### WHAT THIS TASK INVOLVES
Leave out all pictures. Return exactly the lines from the top of the material through the line containing "base('baseboard_far_reveal', 10.436, FYY, TPR)".

## BEGIN SOURCE MATERIAL

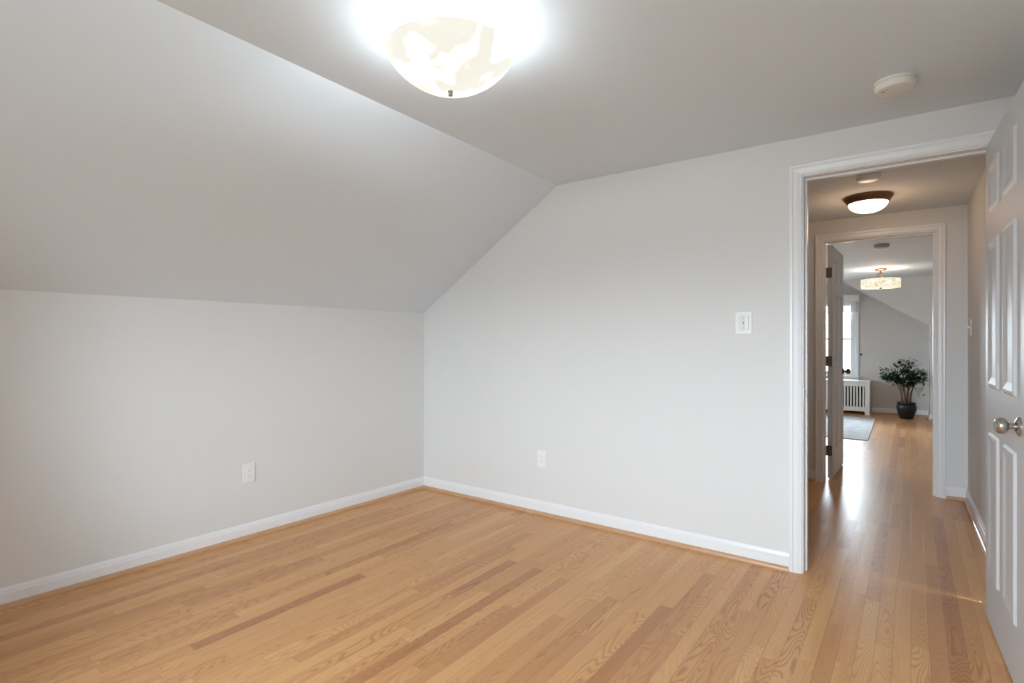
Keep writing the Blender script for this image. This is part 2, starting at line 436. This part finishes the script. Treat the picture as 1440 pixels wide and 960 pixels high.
TPR = Matrix(((0, 1, 0, .3995), (1, 0, 0, 0), (0, 0, 1, 0), (0, 0, 0, 1)))
base('baseboard_far_reveal', 10.436, FYY, TPR)

# ------------------------------------------------------------------ doors
# casing profile: (distance outwards from the opening edge, projection from the wall)
CP = [(0, 0), (0, .009), (.006, .012), (.012, .0105), (.015, .0125), (.034, .0155), (.040, .014), (.044, .018), (.054, .019), (.058, .017), (.058, 0)]
def casing(T, x0, x1, zt, sign=-1, par=None, name='casing'):
    """mitred casing round three sides of an opening; sign -1 projects towards local -y"""
    bm = bmesh.new(); path = []
    for (cx_, cz_, dx, dz) in ((x0, 0, -1, 0), (x0, zt, -1, 1), (x1, zt, 1, 1), (x1, 0, 1, 0)):
        path.append([(cx_ + dx * a, sign * b, cz_ + dz * a) for a, b in CP])
    sweep(bm, None, path, T)
    return link(name, bm, M['trim'], par)
def jamb(T, x0, x1, zt, par, stop_y):
    bm = bmesh.new()
    box(bm, (x0 - .02, 0, 0), (x0, WT, zt), T); box(bm, (x1, 0, 0), (x1 + .02, WT, zt), T); box(bm, (x0 - .02, 0, zt), (x1 + .02, WT, zt + .02), T)
    j = link('door_jamb', bm, M['trim'], par)
    bm = bmesh.new(); a, b = stop_y
    box(bm, (x0, a, 0), (x0 + .011, b, zt - .011), T, .002); box(bm, (x1 - .011, a, 0), (x1, b, zt - .011), T, .002); box(bm, (x0, a, zt - .011), (x1, b, zt), T, .002)
    link('door_stop', bm, M['trim'], j)
    return j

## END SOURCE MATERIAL

### ANSWER BELOW
Keep writing the Blender script for this image. This is part 2, starting at line 436. This part finishes the script. Treat the picture as 1440 pixels wide and 960 pixels high.
TPR = Matrix(((0, 1, 0, .3995), (1, 0, 0, 0), (0, 0, 1, 0), (0, 0, 0, 1)))
base('baseboard_far_reveal', 10.436, FYY, TPR)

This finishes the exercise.